Officers came to the Capitol during the strike (Will Waldron/Times Union)

🔎 What preceded New York’s weeks-long prison strike

Months before a weeks-long strike from correction officers at New York’s prisons earlier this year, signs of tension between staff and the people incarcerated there had become apparent.

Correction officers had publicly warned that prisons had become less safe for staff while incarcerated people claimed that punishment as a result of false accusations was frequent.

A law implemented two years prior — the HALT Act — was intended to lower the temperature on one side of that equation. The law restricts how much time someone can spend in solitary confinement and mandates they receive rehabilitative programming during that isolation.

But the state had struggled to fully implement the law’s requirements by last summer, when a prison watchdog group had finished interviewing dozens of people incarcerated in New York.

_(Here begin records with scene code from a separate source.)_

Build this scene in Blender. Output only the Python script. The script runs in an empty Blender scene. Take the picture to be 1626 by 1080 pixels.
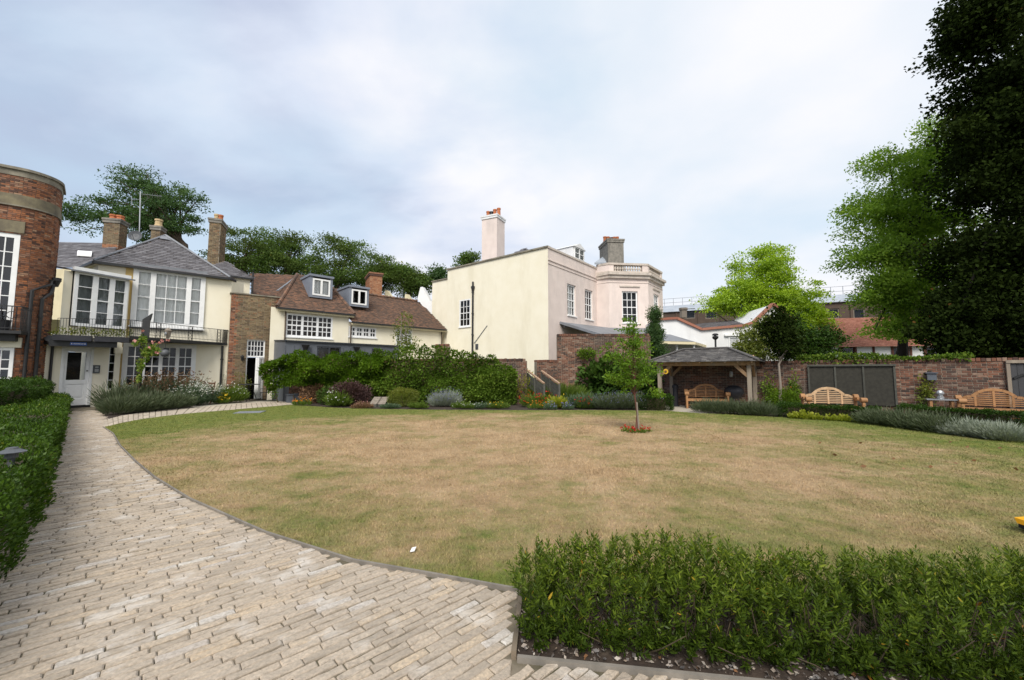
import bpy, math, random
import numpy as np
from mathutils import Vector as V3
S = bpy.context.scene
COL = S.collection
rng = random.Random(7)
nr = np.random.default_rng(11)
R = math.radians

# ------------------------------------------------------------------ camera, sky, sun, exposure
F, CX, CY, EYE = 640., 813., 540., 1.65
PIT = math.atan(50 / 640.)
cp, sp = math.cos(PIT), math.sin(PIT)
cam = bpy.data.cameras.new('camera')
cam.sensor_width = 36; cam.lens = 36 * F / 1626; cam.clip_start = .05; cam.clip_end = 3000
camo = bpy.data.objects.new('camera', cam); COL.objects.link(camo)
camo.location = (0, 0, EYE); camo.rotation_euler = (R(90) + PIT, 0, 0)
S.camera = camo
SUN_EL, SUN_AZ = 45., 186.          # azimuth clockwise from +Y
W = bpy.data.worlds.new('World'); S.world = W; W.use_nodes = True
nt = W.node_tree; N = nt.nodes; Lk = nt.links.new
for n_ in list(N): N.remove(n_)
def nd(tree, t, **kw):
    n = tree.nodes.new(t)
    for k, v in kw.items():
        if k[0] == '_': n.inputs[int(k[1:]) if k[1:].isdigit() else k[1:].replace('_', ' ')].default_value = v
        else: setattr(n, k, v)
    return n
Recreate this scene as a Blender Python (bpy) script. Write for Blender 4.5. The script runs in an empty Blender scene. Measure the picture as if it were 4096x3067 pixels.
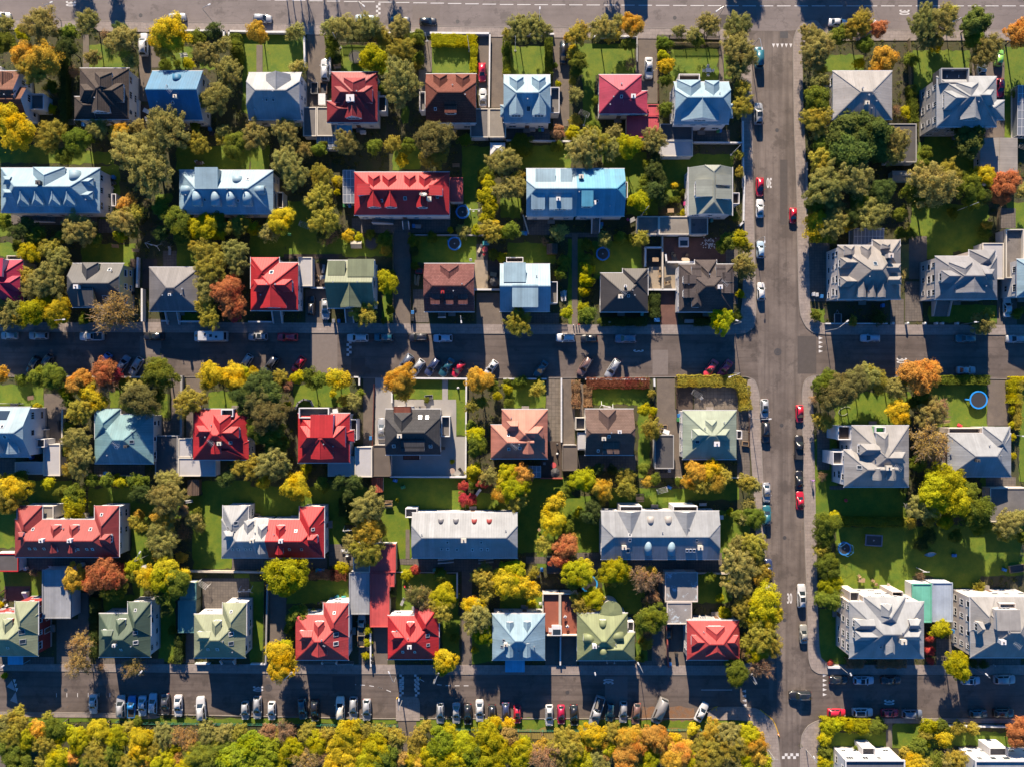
import bpy, bmesh, math, random
import numpy as np
from mathutils import Vector, Matrix
rnd = random.Random(7)
sc = bpy.context.scene
COL = sc.collection
# ------------------------------------------------------------------ camera, sky, sun, exposure
CAMH, FPX, PPM = 175.0, 3150.0, 18.0          # camera height in m, focal length in photo pixels, pixels per metre on the ground
cam_d = bpy.data.cameras.new('camera'); cam = bpy.data.objects.new('camera', cam_d); COL.objects.link(cam)
cam.location = (0, 0, CAMH); cam.rotation_euler = (0, 0, 0)
cam_d.sensor_width = 36.0; cam_d.lens = 36.0 * FPX / 4096.0; cam_d.clip_end = 2000; cam_d.clip_start = 1
sc.camera = cam
SUN_EL, SUN_AZ = math.radians(23.0), math.radians(8.0)
world = bpy.data.worlds.new("World"); sc.world = world; world.use_nodes = True
wn = world.node_tree.nodes; wl = world.node_tree.links
sky = wn.new('ShaderNodeTexSky'); sky.sky_type = 'NISHITA'; sky.sun_disc = False
sky.sun_elevation = SUN_EL; sky.sun_rotation = -SUN_AZ; sky.air_density = 1.0; sky.dust_density = 0.3; sky.ozone_density = 1.5
bg = wn['Background']; bg.inputs[1].default_value = 0.076
tint_ = wn.new('ShaderNodeMix'); tint_.data_type = 'RGBA'; tint_.blend_type = 'MULTIPLY'; tint_.inputs[0].default_value = 1.0; tint_.inputs[7].default_value = (0.11, 0.48, 0.90, 1)   # the cold clear sky of the photograph
wl.new(sky.outputs[0], tint_.inputs[6]); wl.new(tint_.outputs[2], bg.inputs[0])
sun_d = bpy.data.lights.new('sun', 'SUN'); sun_d.energy = 5.0; sun_d.angle = math.radians(0.5); sun_d.color = (1.0, 0.83, 0.635)
sun = bpy.data.objects.new('sun', sun_d); COL.objects.link(sun)
ldir = Vector((math.cos(SUN_EL) * math.sin(SUN_AZ), -math.cos(SUN_EL) * math.cos(SUN_AZ), -math.sin(SUN_EL)))
sun.rotation_euler = ldir.to_track_quat('-Z', 'Y').to_euler(); sun.location = (-20, 120, 80)
vs = sc.view_settings; vs.view_transform = 'Standard'; vs.look = 'None'; vs.gamma = 1.0; vs.exposure = 1.65; vs.use_curve_mapping = False
sc.cycles.max_bounces = 5; sc.cycles.diffuse_bounces = 2; sc.cycles.glossy_bounces = 2; sc.cycles.transmission_bounces = 3; sc.cycles.transparent_max_bounces = 4
# ------------------------------------------------------------------ frames: photo tile pixels to world metres
FR = [0, 0, 1.0]
def F(ox, oy, s): FR[:] = [ox, oy, s]
def W(x, y, z=0.0):
    k = (CAMH - z) / FPX
    return ((FR[0] + x / FR[2] - 2048) * k, -(FR[1] + y / FR[2] - 1533.5) * k)
def WM(px, z=0.0): return px / FR[2] * (CAMH - z) / FPX
# ------------------------------------------------------------------ materials
MATS = {}
def nmat(name):
    m = bpy.data.materials.new(name); m.use_nodes = True
    return m, m.node_tree.nodes, m.node_tree.links, m.node_tree.nodes['Principled BSDF']
def nd(ns, t, **kw):
    n = ns.new(t)
    for k, v in kw.items():
        if k.startswith('i_'): n.inputs[k[2:]].default_value = v
        elif k.startswith('n_'): n.inputs[int(k[2:])].default_value = v
        else: setattr(n, k, v)
    return n
def mixc(ns, ls, fac, a, b, blend='MIX'):
    m = ns.new('ShaderNodeMix'); m.data_type = 'RGBA'; m.blend_type = blend
    for sock, v in ((0, fac), (6, a), (7, b)):
        if hasattr(v, 'is_linked') or hasattr(v, 'links'): ls.new(v, m.inputs[sock])
        elif isinstance(v, (int, float)): m.inputs[sock].default_value = v
        else: m.inputs[sock].default_value = (*v[:3], 1)
    return m.outputs[2]
def ramp(ns, ls, src, lo, hi, a=(0, 0, 0), b=(1, 1, 1)):
    r = ns.new('ShaderNodeValToRGB'); ls.new(src, r.inputs[0])
    r.color_ramp.elements[0].position = lo; r.color_ramp.elements[1].position = hi
    r.color_ramp.elements[0].color = (*a, 1); r.color_ramp.elements[1].color = (*b, 1)
    return r.outputs[0]
def noise(ns, ls, vec, scale, detail=4, rough=0.6):
    n = nd(ns, 'ShaderNodeTexNoise'); n.inputs['Scale'].default_value = scale; n.inputs['Detail'].default_value = detail; n.inputs['Roughness'].default_value = rough
    if vec is not None: ls.new(vec, n.inputs['Vector'])
    return n.outputs[0]
def mapping(ns, ls, vec, scale):
    n = ns.new('ShaderNodeMapping'); ls.new(vec, n.inputs[0]); n.inputs['Scale'].default_value = scale
    return n.outputs[0]
def mathn(ns, ls, op, a, b=None):
    m = ns.new('ShaderNodeMath'); m.operation = op
    for i, v in enumerate((a, b)):
        if v is None: continue
        if isinstance(v, (int, float)): m.inputs[i].default_value = v
        else: ls.new(v, m.inputs[i])
    return m.outputs[0]
def slope_coord(ns, ls):
    """world coordinate across the fall of a roof (seams run down the slope), and height for courses"""
    g = ns.new('ShaderNodeNewGeometry'); p = ns.new('ShaderNodeSeparateXYZ'); ls.new(g.outputs['Position'], p.inputs[0])
    n = ns.new('ShaderNodeSeparateXYZ'); ls.new(g.outputs['True Normal'], n.inputs[0])
    ax = mathn(ns, ls, 'ABSOLUTE', n.outputs[0]); ay = mathn(ns, ls, 'ABSOLUTE', n.outputs[1])
    f = mathn(ns, ls, 'GREATER_THAN', ax, ay)
    d = mathn(ns, ls, 'SUBTRACT', p.outputs[1], p.outputs[0]); d = mathn(ns, ls, 'MULTIPLY', d, f)
    return g.outputs['Position'], mathn(ns, ls, 'ADD', p.outputs[0], d), p.outputs[2]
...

The findings from those interviews were released Monday in a report by the Correctional Association of New York, a nonprofit with a unique oversight role enshrined into state law.

The organization is allowed to interview people incarcerated at the state’s facilities to learn about the conditions at those prisons and recommend changes. There is no other private entity that provides that kind of check on the state.

Its latest report analyzes progress made by the state in implementing the HALT Act through last July, but also provides a window into the culture within New York’s prisons that led to the strike less than a year later.